New global figures highlight need to Act for Peace

New global figures highlight need to Act for Peace

The latest figures from the 2011 Global Peace Index show that, overall, the world has become less peaceful over the past year.

Around 740,000 people die from armed conflict each year.

“These figures highlight the need to seriously invest in armed violence reduction that works,” says Alistair Gee, Executive Director of Act for Peace, the international aid agency of the National Council of Churches in Australia.

The Global Peace Index, an initiative of the Institute for Economics and Peace, is the best assessment of how peace and conflict affect countries worldwide. It measures the relative peacefulness of 153 countries based on 23 indicators, including levels of violent deaths, arms imports and exports and the likelihood of violent demonstrations.

Australia is ranked 18th on the index.

“Act for Peace supports effective armed violence reduction and peace programs in many countries, including the countries ranked at the bottom of the 2011 Global Peace Index: Somalia, Iraq, Sudan and Afghanistan.

“Through this work, we see first-hand the way peacemaking and disarmament improve millions of lives in the world’s worst conflicts,” said Mr Gee.

This is the first year of the Global Peace Index in which Iraq’s score has improved significantly and the first year in which it is not ranked as the world’s least peaceful country, the rank now held by Somalia.

This improvement is a result of efforts to improve safety and security, such as through the program of the Mines Advisory Group, supported by Act for Peace, to clear deadly landmines, cluster bombs and free up land for agriculture and development. This program has seen more than 1.5 million unexploded bombs and weapons cleared from millions of square metres of land — over three million square metres in the past year alone.

Haji Barzan, a farmer from the village of Bawa Mahmod, northeast of Baghdad in Iraq, said half his land had been covered in cluster bombs in 2003. Five years later, an 11-year-old boy was killed when one of the weapons exploded.
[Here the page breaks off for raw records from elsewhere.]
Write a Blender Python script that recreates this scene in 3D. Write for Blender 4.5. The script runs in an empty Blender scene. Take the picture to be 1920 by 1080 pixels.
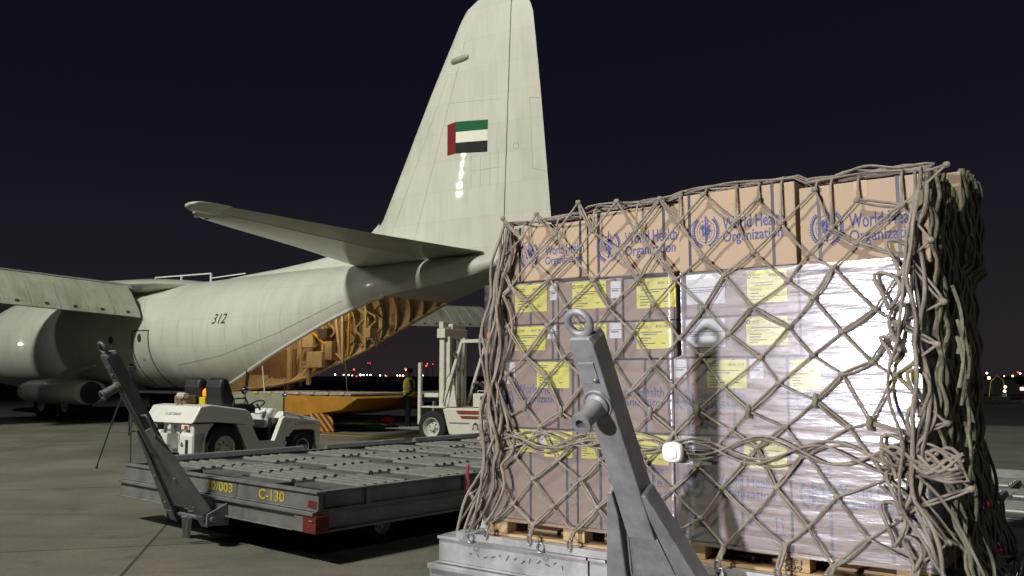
import bpy, bmesh, math, random
import numpy as np
from mathutils import Vector, Matrix
random.seed(7)
PI = math.pi
SC = bpy.context.scene
COL = SC.collection
# ------------------------------------------------------------------ camera
CAMH = 1.55
cam = bpy.data.objects.new('camera', bpy.data.cameras.new('camera')); COL.objects.link(cam)
cam.data.sensor_width = 36; cam.data.lens = 30; cam.data.clip_end = 4000; cam.data.clip_start = 0.05
cam.location = (0, 0, CAMH); cam.rotation_euler = (PI/2 + math.atan(165/1600), 0, 0)
SC.camera = cam
# ------------------------------------------------------------------ night sky
wd = bpy.data.worlds.new('World'); SC.world = wd; wd.use_nodes = True
nt = wd.node_tree; nt.nodes.clear()
wo = nt.nodes.new('ShaderNodeOutputWorld'); bg = nt.nodes.new('ShaderNodeBackground')
sky = nt.nodes.new('ShaderNodeTexSky'); sky.sky_type = 'NISHITA'; sky.sun_disc = False
sky.sun_elevation = math.radians(-4); sky.sun_rotation = math.radians(70)
tc = nt.nodes.new('ShaderNodeTexCoord'); sp = nt.nodes.new('ShaderNodeSeparateXYZ')
rp = nt.nodes.new('ShaderNodeValToRGB')
rp.color_ramp.elements[0].position = 0.0; rp.color_ramp.elements[0].color = (0.0210, 0.0158, 0.0175, 1)
rp.color_ramp.elements[1].position = 0.55; rp.color_ramp.elements[1].color = (0.0030, 0.0034, 0.0086, 1)
e = rp.color_ramp.elements.new(0.12); e.color = (0.0115, 0.0096, 0.0150, 1)
e = rp.color_ramp.elements.new(0.28); e.color = (0.0050, 0.0052, 0.0116, 1)
sc_ = nt.nodes.new('ShaderNodeVectorMath'); sc_.operation = 'SCALE'; sc_.inputs[3].default_value = 0.02
ad = nt.nodes.new('ShaderNodeVectorMath'); ad.operation = 'ADD'
L = nt.links.new
L(tc.outputs['Generated'], sp.inputs[0]); L(sp.outputs['Z'], rp.inputs[0])
L(sky.outputs[0], sc_.inputs[0]); L(sc_.outputs[0], ad.inputs[0]); L(rp.outputs[0], ad.inputs[1])
L(ad.outputs[0], bg.inputs[0]); bg.inputs[1].default_value = 1.0; L(bg.outputs[0], wo.inputs[0])
# ------------------------------------------------------------------ exposure
vs = SC.view_settings; vs.view_transform = 'Standard'; vs.look = 'None'; vs.exposure = 0; vs.gamma = 1
SC.cycles.max_bounces = 8; SC.cycles.transparent_max_bounces = 16
SC.cycles.caustics_reflective = False; SC.cycles.caustics_refractive = False
SC.cycles.sample_clamp_indirect = 4
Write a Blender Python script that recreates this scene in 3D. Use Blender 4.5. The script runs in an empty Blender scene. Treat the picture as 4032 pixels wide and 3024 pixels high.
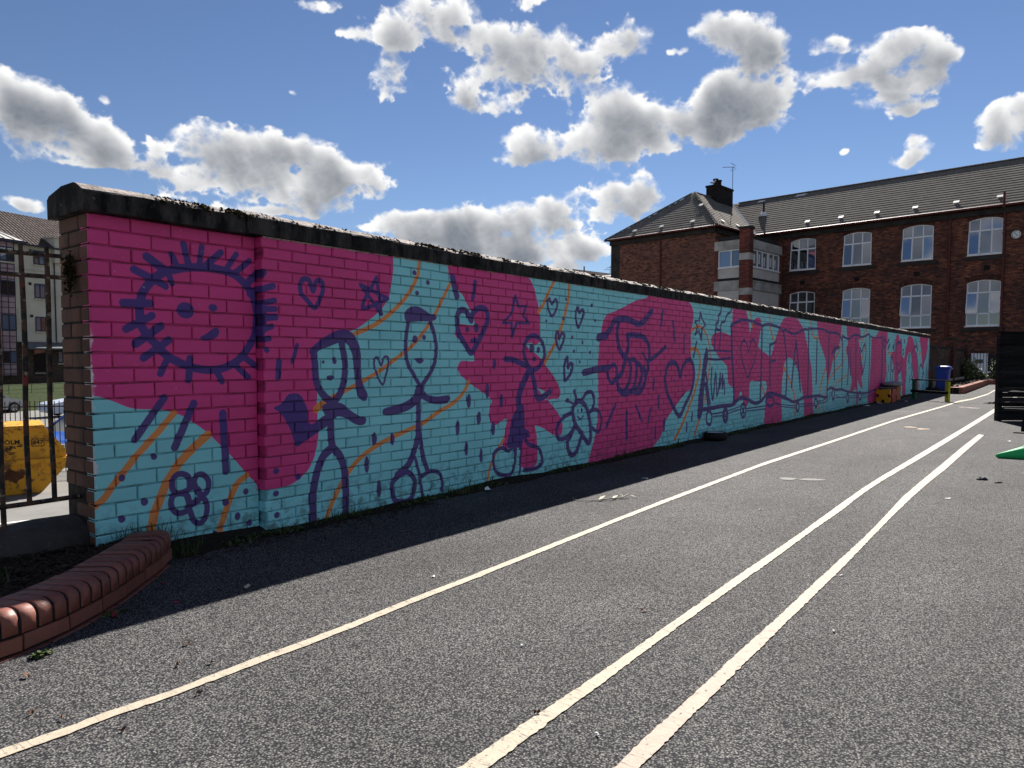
import bpy, bmesh, math, random
import numpy as np
from mathutils import Vector, Matrix

random.seed(7)
np.random.seed(7)
rng = np.random.default_rng(11)
SC = bpy.context.scene
COL = SC.collection
R = math.radians

# ------------------------------------------------------------------ camera
cam_data = bpy.data.cameras.new('camera')
cam_data.sensor_width = 36.0
cam_data.lens = 25.0
cam_data.shift_y = 48.0 / 4032.0
cam_data.clip_start = 0.05
cam_data.clip_end = 3000.0
cam = bpy.data.objects.new('camera', cam_data)
COL.objects.link(cam)
_yaw, _pitch, _roll = R(38.2), R(3.0), R(0.12)
_fh = Vector((math.cos(_yaw), math.sin(_yaw), 0)); _rt = Vector((math.sin(_yaw), -math.cos(_yaw), 0)); _up = Vector((0, 0, 1))
_f = _fh * math.cos(_pitch) - _up * math.sin(_pitch)
_u = _up * math.cos(_pitch) + _fh * math.sin(_pitch)
_r2 = _rt * math.cos(_roll) + _u * math.sin(_roll)
_u2 = -_rt * math.sin(_roll) + _u * math.cos(_roll)
_m = Matrix((_r2, _u2, -_f)).transposed().to_4x4()
_m.translation = Vector((0, 0, 1.19))
cam.matrix_world = _m
SC.camera = cam

# ------------------------------------------------------------------ light, exposure
SUN_AZ, SUN_EL = R(20.5), R(36.2)
sdir = Vector((math.cos(SUN_AZ) * math.cos(SUN_EL), math.sin(SUN_AZ) * math.cos(SUN_EL), math.sin(SUN_EL)))
sun_data = bpy.data.lights.new('sun', 'SUN')
sun_data.energy = 4.6
sun_data.angle = R(0.5)
sun_data.color = (1.0, 0.95, 0.88)
sun = bpy.data.objects.new('sun', sun_data)
sun.rotation_euler = sdir.to_track_quat('Z', 'Y').to_euler()
sun.location = (20, 10, 40)
COL.objects.link(sun)
SKY_STRENGTH = 0.05
CLOUD_GAIN = 0.33
EXPOSURE = 1.6
SC.view_settings.view_transform = 'Standard'
SC.view_settings.look = 'None'
SC.view_settings.gamma = 1.0
SC.view_settings.use_curve_mapping = False
SC.view_settings.exposure = EXPOSURE


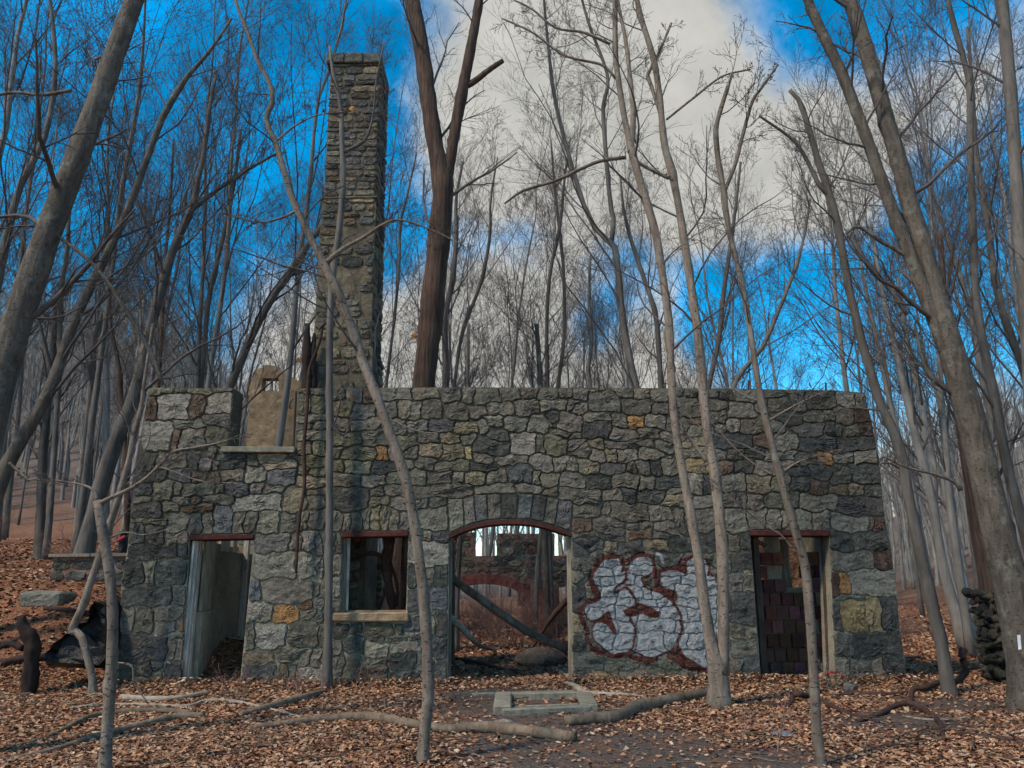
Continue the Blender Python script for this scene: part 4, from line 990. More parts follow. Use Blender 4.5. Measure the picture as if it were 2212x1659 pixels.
t6 = tree('leaning_tree', 'massive grey trunk leaning in at the upper left corner', [[(-75, 1180, 52), (-40, 1000, 48), (-5, 850, 46), (35, 700, 44), (70, 600, 42), (105, 500, 39), (150, 385, 36), (185, 290, 34), (215, 210, 32), (250, 110, 31), (290, 0, 28), (330, -130, 24), (360, -280, 19)]], 8.2, BARK_GREY, NEAR, True, 0, 16, 40, knob=.02,
          extra=[[(20, 1000, 5), (60, 1036, 4)], [(118, 505, 6), (190, 560, 6), (240, 620, 6.5), (290, 700, 7), (330, 770, 6.5), (352, 830, 6)], [(155, 195, 6), (90, 205, 5.5), (30, 200, 5), (-40, 212, 4)], [(60, 610, 4), (-10, 560, 3), (-60, 540, 2)]])
RS[0] = .86
t7 = tree('furrowed_tree', 'big brown furrowed tree forking in two right of the chimney', [[(908, 880, 31), (915, 830, 30), (930, 700, 29), (938, 620, 28), (950, 500, 28), (957, 420, 27), (955, 385, 27), (945, 340, 21), (932, 260, 21), (922, 190, 21), (913, 120, 20), (900, 50, 20), (890, 0, 19), (870, -120, 17), (860, -260, 14)],
                       [(958, 400, 22), (972, 350, 14), (985, 270, 14), (1000, 190, 14), (1012, 130, 13), (1025, 60, 12), (1035, 0, 11), (1050, -120, 9), (1060, -240, 7)]], 19.0, BARK_BROWN, BIG, True, 0, 16, 60, knob=.035,
          extra=[[(1010, 185, 8), (1030, 172, 8), (1055, 152, 7), (1086, 131, 6)]], crown_stems=[0, 1])
RS[0] = .66
t8 = tree('twin_trunk_tree', 'huge grey twin-trunked tree leaning left at the right edge', [[(2225, 1480, 66), (2205, 1350, 58), (2175, 1230, 52), (2150, 1130, 48), (2120, 1000, 45), (2095, 900, 43), (2062, 780, 40), (2035, 690, 36), (2012, 600, 30), (1990, 520, 28), (1965, 440, 27), (1945, 360, 26), (1915, 260, 25), (1890, 170, 24), (1860, 70, 23), (1835, 0, 22), (1800, -110, 19), (1770, -230, 16)],
                       [(2060, 790, 28), (2015, 680, 24), (1985, 600, 22), (1945, 500, 20), (1915, 420, 19), (1880, 320, 18.5), (1850, 240, 18), (1815, 150, 17), (1780, 80, 16), (1745, 0, 15), (1700, -120, 12)]], 10.2, BARK_GREY, NEAR, True, 0, 16, 60, knob=.022,
          extra=[[(2075, 1060, 7), (2060, 1040, 6), (2010, 1022, 5), (1960, 1010, 4), (1905, 985, 2.5)], [(2010, 610, 7), (1960, 555, 7), (1900, 520, 6), (1855, 490, 5), (1828, 505, 4)], [(2092, 905, 9), (2070, 860, 8), (2030, 830, 8), (2000, 795, 7), (1975, 700, 4)]])
link('blaze_mark', poly_mesh('blaze_mark', [P(2197, 1372, 9.74), P(2204, 1371, 9.74), P(2207, 1402, 9.74), P(2200, 1404, 9.74)], [[0, 1, 2, 3]]), BLAZE, t8)
RS[0] = .84
t9 = tree('slim_tree', 'slim tree with hooked base leaning left past the facade right end', [[(2056, 1518, 18), (2046, 1470, 17), (2035, 1400, 16), (2012, 1300, 15), (1990, 1200, 14), (1966, 1090, 13.5), (1948, 990, 13), (1925, 920, 12), (1900, 868, 11.5), (1880, 800, 11), (1862, 740, 10.5), (1838, 640, 10), (1828, 590, 10), (1808, 480, 10), (1792, 420, 9), (1765, 340, 8), (1745, 270, 7), (1728, 220, 6.5), (1706, 195, 5)],
                       [(1800, 430, 6), (1770, 400, 6), (1740, 340, 5), (1710, 300, 4), (1640, 250, 3)]], 11.6, BARK_DARK, NEAR, True, 0, 12, 50,
          extra=[[(1945, 1010, 4), (1920, 1000, 3), (1900, 1002, 2)], [(1830, 500, 6), (1880, 580, 6), (1920, 620, 6), (1960, 680, 6)]])
t10 = tree('upright_tree', 'dark upright trunk at the top right corner', [[(2230, 900, 17), (2215, 650, 16), (2200, 450, 16), (2190, 300, 15.5), (2182, 180, 15), (2170, 60, 14), (2162, -40, 12), (2150, -200, 10)]], 9.6, BARK_DARK, NEAR, True, 0, 12, 30)
t11 = tree('leaning_tree', 'grey leaning tree crossing behind the massive left trunk, above the low wall', [[(-60, 1230, 18), (-5, 1060, 17), (40, 960, 16), (105, 850, 15), (150, 720, 13), (188, 633, 12), (228, 555, 11), (258, 494, 10), (282, 440, 9.5), (330, 309, 8), (357, 242, 7.5), (397, 175, 6), (456, 107, 4), (500, 40, 3)]], 14.5, BARK_GREY, MID)
t12 = tree('straight_tree', 'brown straight tree rising behind the low wall', [[(168, 1245, 22), (200, 1120, 20), (228, 1020, 19), (255, 940, 18), (292, 850, 16), (320, 727, 13), (346, 633, 12), (376, 534, 11), (414, 453, 9), (425, 400, 7), (440, 336, 6), (451, 242, 5), (470, 150, 3)], [(413, 455, 6), (470, 410, 5), (530, 370, 4), (600, 330, 3)]], 17.5, BARK_DARK, MID, knob=.02)
t13 = tree('bent_tree', 'pale thin tree with hooked root leaning beside the facade left end', [[(185, 1405, 9), (175, 1372, 10), (158, 1362, 10), (150, 1372, 11), (160, 1350, 10), (182, 1300, 9.5), (195, 1260, 9), (225, 1170, 9), (248, 1100, 8.5), (275, 1010, 8), (292, 930, 7), (305, 880, 6), (312, 820, 4), (330, 700, 3)]], 12.4, BARK_PALE, NEAR, True, 0, 10, 40, crown_stems=[0])

# traced trees of the middle distance -------------------------------------
G_M = 'slim bare trees rising behind the facade'
for nm, lb, st, y, bk in [
    ('bare_tree', 'forked bare tree behind the wall between archway and forked tree', [[(1375, 845, 10), (1356, 756, 9.5), (1342, 662, 9), (1333, 560, 8.5), (1321, 522, 8), (1286, 494, 7), (1262, 445, 6.5), (1225, 322, 5.5), (1198, 210, 5), (1185, 107, 4), (1175, 0, 3), (1170, -80, 2)], [(1321, 522, 7), (1326, 470, 6), (1319, 443, 6), (1308, 322, 5.5), (1303, 228, 5), (1313, 166, 4.5), (1273, 54, 4), (1252, -20, 3)]], 20.5, BARK_DARK),
    ('bare_tree', 'thin bare tree straight behind the arch crown', [[(1183, 845, 5.5), (1181, 709, 5), (1188, 592, 4.5), (1211, 480, 4), (1220, 380, 3), (1232, 300, 2)]], 25, BARK_DARK),
    ('bare_tree', 'thin bare tree just right of the one behind the arch crown', [[(1204, 845, 5.5), (1218, 733, 5), (1218, 592, 4.5), (1206, 475, 4), (1196, 380, 3), (1190, 300, 2)]], 26, BARK_DARK),
    ('bare_tree', 'short wavy bare tree behind the wall right of the arch', [[(1277, 845, 5), (1270, 789, 5), (1279, 742, 4.5), (1272, 640, 4), (1276, 550, 3)]], 24, BARK_DARK),
    ('bare_tree', 'bare tree hidden partly behind the left stem of the forked tree', [[(1429, 845, 7), (1417, 686, 6.5), (1380, 570, 6), (1350, 470, 4), (1340, 380, 3)]], 21, BARK_DARK),
    ('bare_tree', 'bare tree leaning right behind the right stem of the forked tree', [[(1529, 845, 7), (1553, 733, 6.5), (1562, 640, 6), (1576, 545, 5), (1590, 440, 4), (1600, 350, 3)]], 21, BARK_DARK),
    ('bare_tree', 'bare tree leaning far right above the right half of the wall', [[(1580, 845, 6), (1642, 760, 6), (1674, 690, 5.5), (1710, 600, 5), (1735, 520, 4), (1750, 430, 3)]], 20, BARK_DARK),
    ('bare_tree', 'slender bare tree close right of the chimney', [[(833, 845, 4), (849, 714, 4), (862, 580, 3.8), (865, 485, 3.5), (880, 420, 3), (900, 330, 2)]], 21, BARK_DARK),
    ('bare_tree', 'grey bare tree standing right against the furrowed tree', [[(962, 845, 8.5), (962, 760, 8), (962, 674, 7.5), (975, 620, 7), (986, 512, 6), (985, 430, 4), (1000, 350, 3)]], 24, BARK_DARK),
    ('bare_tree', 'thin bare tree leaning right beside the furrowed tree', [[(980, 845, 5), (997, 727, 4.5), (1040, 606, 4.5), (1058, 512, 4), (1060, 430, 3), (1075, 340, 2)]], 23, BARK_DARK),
    ('bare_tree', 'straight thin tree left of the straight brown tree', [[(125, 850, 7), (129, 754, 6.5), (129, 647, 6), (145, 539, 5.5), (150, 450, 4.5), (170, 350, 3.5), (180, 250, 2.5)]], 22, BARK_DARK),
    ('bare_tree', 'bare tree at the far left edge rising past the massive trunk', [[(-40, 800, 11), (0, 593, 10), (16, 499, 9.5), (40, 413, 9), (54, 376, 8.5), (86, 322, 8), (107, 255, 7), (120, 160, 6), (115, 60, 5), (100, -60, 4)]], 14, BARK_DARK),
    ('bare_tree', 'dark tree leaning right to the chimney above the upper window', [[(480, 880, 12), (497, 835, 11.5), (537, 740, 10.5), (594, 633, 9.5), (665, 530, 8), (720, 450, 6), (760, 380, 4)]], 19.5, BARK_DARK),
    ('bare_tree', 'bare tree above the left end of the facade', [[(199, 870, 8), (204, 727, 7), (231, 660, 6), (240, 560, 5), (262, 440, 4), (270, 330, 3)]], 23, BARK_DARK),
    ('bare_tree', 'thin dark tree above the coping of the left pier', [[(341, 845, 5), (352, 673, 4.5), (357, 566, 4), (368, 432, 3.5), (375, 300, 2.5)]], 20, BARK_BROWN),
    ('bare_tree', 'grey bare tree between left pier and upper window', [[(430, 860, 8), (440, 760, 7.5), (452, 640, 7), (480, 520, 6), (505, 400, 5), (520, 280, 4)]], 24, BARK_DARK),
    ('bare_tree', 'bare tree behind the right twin trunk, nearer the trail blaze', [[(2175, 1000, 12), (2147, 850, 11), (2114, 686, 10), (2100, 499, 9.5), (2128, 443, 0.5), (2128, 443, .4)]][:1] and [[(2175, 1000, 12), (2147, 850, 11), (2114, 686, 10), (2103, 560, 9.5), (2100, 440, 9), (2096, 336, 8.5), (2093, 175, 7.5), (2072, 94, 6.5), (2048, 0, 5), (2030, -100, 4)]], 13, BARK_DARK),
    ('bare_tree', 'bare tree crossing the right edge below the top corner', [[(2250, 950, 10), (2212, 803, 9.5), (2156, 639, 9), (2133, 475, 8.5), (2119, 405, 8), (2105, 300, 7), (2100, 180, 5), (2090, 60, 4)]], 14, BARK_DARK),
    ('bare_tree', 'pale grey tree beside the slim tree, its base on the leaf slope', [[(2090, 1402, 17), (2041, 1242, 13), (2013, 1078, 11), (1975, 931, 10), (1948, 810, 9), (1920, 700, 7), (1900, 600, 5), (1880, 480, 3)]], 18, BARK_FAR),
    ('bare_tree', 'pale grey tree next to the cobble pillar', [[(2109, 1388, 14), (2075, 1242, 11), (2048, 1078, 10), (2007, 971, 9), (1988, 860, 8), (1960, 740, 6), (1940, 600, 4)]], 19, BARK_FAR),
    ('bare_tree', 'thick brown trunk just behind the cobble pillar', [[(2150, 1350, 26), (2125, 1200, 22), (2100, 1050, 18), (2080, 930, 15), (2060, 800, 12), (2040, 650, 9), (2030, 500, 6)]], 13.8, BARK_BROWN),
    ('bare_tree', 'grey trunk on the slope behind the low wall at the far left', [[(85, 1230, 13), (88, 1120, 12), (92, 1000, 11), (100, 900, 10), (112, 780, 8), (120, 650, 6)]], 22, BARK_DARK),
    ('bare_tree', 'dark knotty stem between the left leaning trees', [[(275, 1240, 9), (280, 1130, 9), (285, 1000, 8), (270, 900, 7), (262, 830, 6), (255, 760, 4)]][:1] and [[(272, 1215, 8), (275, 1100, 8), (270, 960, 7), (262, 860, 6.5), (258, 800, 6), (240, 700, 4), (236, 600, 3)]], 18.5, BARK_BROWN),
    ('bare_tree', 'courtyard tree seen through the archway left side', [[(985, 1365, 9), (988, 1250, 8), (995, 1150, 7), (1005, 1000, 6), (1010, 850, 5), (1012, 700, 4)]], 19, BARK_DARK),
    ('bare_tree', 'thin leaning pole tree behind the arch left jamb', [[(978, 1375, 5), (979, 1260, 5), (976, 1160, 5), (972, 1000, 4), (968, 850, 3)]], 16.5, BARK_DARK),
    ('bare_tree', 'pale courtyard tree seen through the archway right side', [[(1183, 1350, 10), (1180, 1250, 9.5), (1176, 1150, 9), (1170, 1000, 8), (1168, 850, 7), (1160, 700, 5)]], 21, BARK_GREY),
]:
    tree(nm, lb, st, y, bk, MID, True, .1, 8, 26, group=G_M)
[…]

Today, as a result of the Act for Peace-supported program, Mr Barzan can plough his land and plant crops.

“The money that the land will generate will improve my life and the lives of the two families working in my land, and all that is because of this life-saving work,” said Mr Barzan.

Mr Gee said, “Increasing support for this work is vital. It’s time to properly invest for peace in countries like Iraq, Somalia, Sudan and Afghanistan, all of which have been devastated by decades of conflict. Doing so will have benefits for us all.”